I Will Return: play brings to life stories of Ukrainian children taken by Russia

Journalist Oksana Grytsenko’s play based on interviews with teenagers is imbued with the dark humour of a nation living with tragedy

Charlotte Higgins in Kyiv
Sat 12 Oct 2024 05.00 EDT

In a small, underground theatre in central Kyiv, an audience is watching – at times with perfectly still attention, at times with roars of laughter – a story that is so raw and painful that it is hard to believe it has already found its way on to the stage.

I Will Return, by the playwright Oksana Grytsenko, is a drama about three children from Ukraine who find themselves stranded, unable to return home, in a summer camp in illegally occupied Crimea.

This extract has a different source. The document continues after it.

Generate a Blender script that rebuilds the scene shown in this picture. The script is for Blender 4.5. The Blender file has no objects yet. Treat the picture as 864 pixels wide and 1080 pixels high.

The story is a snapshot of an ongoing national trauma. Official government statistics suggest that nearly 20,000 children have been forcibly taken from occupied parts of Ukraine since the start of the full-scale invasion, deported to Russia itself or to areas such as Crimea, which Russia annexed in 2014.

Only a trickle of a few hundred have come home, when parents or guardians, often helped by the charity Save Ukraine, have located and made the perilous journey to collect them. Some have had their names changed and been put up for adoption.



The unlikely comedy of the play comes partly from the jokes and mischief-making of the teenage characters. Her interviewees, Grytsenko said, “were laughing, self-confident, telling stories, they were like any other teenagers. And I realised that I didn’t want to write a story about suffering kids. I wanted to write a story about kids who are kind of rebellious.”



Grytsenko has also worked as a journalist: she could have written up the story as an article, rather than put it on the stage. But in a play, said Turlo, “suddenly those characters are not letters on white paper any more.

“When you have this experience, as an audience, of coexisting with the actors, you can suddenly say: ‘OK, this kid is just like my childhood friend.’ And the story becomes personal, it becomes understandable, you can touch it, you can see it right here, right before you.”